New Delhi:  IT giant Infosys, whose operating margins were up 3 percent due to depreciation of rupee against US dollar, on Thursday said the Indian currency is likely to remain volatile and the chances of it depreciating further are higher.

"For the rupee, we assumed it at Rs 52 for the next quarter. We believe that currency will be volatile and the chances of it depreciating are higher," Infosys Member of the Board and Chief Financial Officer V Balakrishnan said.
   
Bangalore-based Infosys has forecast dollar revenue growth of 16.4 percent for the current financial year, down from 17.1 percent to 19.1 percent projected in October.

The operating margins benefited around 4.4 percent due to depreciation in the rupee. The company had some increase in other cost to the extent of 1.4 percent, so net-net benefit was 3 percent on operating margins, Balakrishnan added.

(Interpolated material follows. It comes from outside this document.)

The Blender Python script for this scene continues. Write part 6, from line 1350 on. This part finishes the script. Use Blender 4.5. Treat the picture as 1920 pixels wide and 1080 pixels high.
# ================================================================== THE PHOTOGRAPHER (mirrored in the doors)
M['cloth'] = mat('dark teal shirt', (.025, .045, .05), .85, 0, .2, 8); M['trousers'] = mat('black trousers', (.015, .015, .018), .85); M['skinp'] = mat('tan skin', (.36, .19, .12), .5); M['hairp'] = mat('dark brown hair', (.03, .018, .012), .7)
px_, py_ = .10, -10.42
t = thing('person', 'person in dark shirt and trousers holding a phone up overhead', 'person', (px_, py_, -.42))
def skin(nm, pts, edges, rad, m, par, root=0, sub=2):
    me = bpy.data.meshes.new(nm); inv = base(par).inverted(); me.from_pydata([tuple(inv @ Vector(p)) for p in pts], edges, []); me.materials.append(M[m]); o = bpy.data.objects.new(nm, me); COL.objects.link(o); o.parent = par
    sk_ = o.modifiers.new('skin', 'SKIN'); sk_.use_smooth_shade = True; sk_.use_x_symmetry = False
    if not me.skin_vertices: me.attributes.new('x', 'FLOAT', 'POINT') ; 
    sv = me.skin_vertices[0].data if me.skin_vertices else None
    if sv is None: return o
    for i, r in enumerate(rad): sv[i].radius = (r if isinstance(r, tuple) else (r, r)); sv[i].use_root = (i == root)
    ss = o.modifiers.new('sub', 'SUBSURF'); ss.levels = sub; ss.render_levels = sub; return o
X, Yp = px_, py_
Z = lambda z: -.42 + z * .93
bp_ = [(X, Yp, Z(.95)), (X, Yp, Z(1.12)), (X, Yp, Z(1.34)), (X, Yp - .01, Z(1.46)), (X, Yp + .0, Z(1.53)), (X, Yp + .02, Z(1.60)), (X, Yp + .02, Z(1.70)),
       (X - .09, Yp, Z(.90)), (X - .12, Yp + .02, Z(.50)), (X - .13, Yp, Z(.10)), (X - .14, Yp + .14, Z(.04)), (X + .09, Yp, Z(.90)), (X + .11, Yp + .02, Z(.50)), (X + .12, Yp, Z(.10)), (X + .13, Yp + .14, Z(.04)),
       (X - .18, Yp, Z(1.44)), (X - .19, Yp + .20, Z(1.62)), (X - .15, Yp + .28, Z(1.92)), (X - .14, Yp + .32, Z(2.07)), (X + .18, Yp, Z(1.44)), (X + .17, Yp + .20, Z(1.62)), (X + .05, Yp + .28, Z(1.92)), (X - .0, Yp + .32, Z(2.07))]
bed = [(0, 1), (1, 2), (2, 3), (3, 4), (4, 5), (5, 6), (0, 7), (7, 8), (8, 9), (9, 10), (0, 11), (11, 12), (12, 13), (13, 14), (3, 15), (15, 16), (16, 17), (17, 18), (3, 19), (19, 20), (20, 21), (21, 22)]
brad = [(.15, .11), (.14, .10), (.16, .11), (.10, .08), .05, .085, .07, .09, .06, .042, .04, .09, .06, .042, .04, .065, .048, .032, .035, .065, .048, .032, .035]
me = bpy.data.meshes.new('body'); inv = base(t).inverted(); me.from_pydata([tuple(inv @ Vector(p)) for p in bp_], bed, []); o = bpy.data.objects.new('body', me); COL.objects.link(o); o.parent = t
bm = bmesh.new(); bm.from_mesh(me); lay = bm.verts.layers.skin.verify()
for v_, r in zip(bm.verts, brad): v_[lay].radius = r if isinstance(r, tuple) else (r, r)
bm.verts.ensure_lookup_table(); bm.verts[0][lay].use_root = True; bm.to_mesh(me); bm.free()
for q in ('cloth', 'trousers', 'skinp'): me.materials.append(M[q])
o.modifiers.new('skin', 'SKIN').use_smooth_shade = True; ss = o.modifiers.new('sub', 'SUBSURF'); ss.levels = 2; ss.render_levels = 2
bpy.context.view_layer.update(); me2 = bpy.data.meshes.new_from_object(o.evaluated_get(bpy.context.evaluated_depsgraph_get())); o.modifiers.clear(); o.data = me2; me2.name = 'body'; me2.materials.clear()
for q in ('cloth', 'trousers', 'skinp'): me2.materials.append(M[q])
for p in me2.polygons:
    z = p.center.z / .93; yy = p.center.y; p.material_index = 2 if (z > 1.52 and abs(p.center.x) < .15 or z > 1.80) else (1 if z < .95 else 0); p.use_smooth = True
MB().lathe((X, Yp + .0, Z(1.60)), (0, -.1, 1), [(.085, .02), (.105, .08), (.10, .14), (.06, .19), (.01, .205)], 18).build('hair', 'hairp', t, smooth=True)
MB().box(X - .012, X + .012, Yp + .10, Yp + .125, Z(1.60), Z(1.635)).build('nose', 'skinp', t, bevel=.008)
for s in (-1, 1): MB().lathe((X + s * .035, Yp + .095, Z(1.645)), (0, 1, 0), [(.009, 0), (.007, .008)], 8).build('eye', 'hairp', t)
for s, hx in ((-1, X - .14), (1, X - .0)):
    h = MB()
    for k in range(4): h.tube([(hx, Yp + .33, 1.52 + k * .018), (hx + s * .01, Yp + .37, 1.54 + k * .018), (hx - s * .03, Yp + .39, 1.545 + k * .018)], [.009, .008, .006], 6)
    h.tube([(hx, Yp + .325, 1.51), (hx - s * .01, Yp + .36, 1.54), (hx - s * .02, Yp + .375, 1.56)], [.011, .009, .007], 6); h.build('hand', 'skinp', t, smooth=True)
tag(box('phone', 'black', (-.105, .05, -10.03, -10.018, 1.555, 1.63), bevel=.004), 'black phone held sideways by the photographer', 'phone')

Despite the global economic uncertainty, Infosys on Thursday posted a better-than-expected 33 percent rise in net profit to Rs 2,372 crore for the third quarter of this fiscal, helped by a weak rupee.

"It (rupee) could appreciate in the short-term but in the long-term it has to depreciate. Secondly, in a volatile global economic environment, India is seen as an emerging market risk to that extent, the inflows could be lower.

"Thirdly, India's growth story itself gets impacted because of the paralysed political system we have today. So if we put all that together, the chances of rupee depreciating are higher," he said.

The company said that in fact, the regulator (RBI) had taken some steps on the derivative front, on opening up the debt market front - that would help get some inflows. So one is witnessing some short-term appreciation, but if a medium-term view is taken, the rupee could depreciate further.

"...So our hedging position today is around USD 877 million. We normally hedge for two quarters. If the whole industry is taken under consideration, I think we have better management of currency and the impact on the margin because of currency movement is extremely low," Balakrishnan added.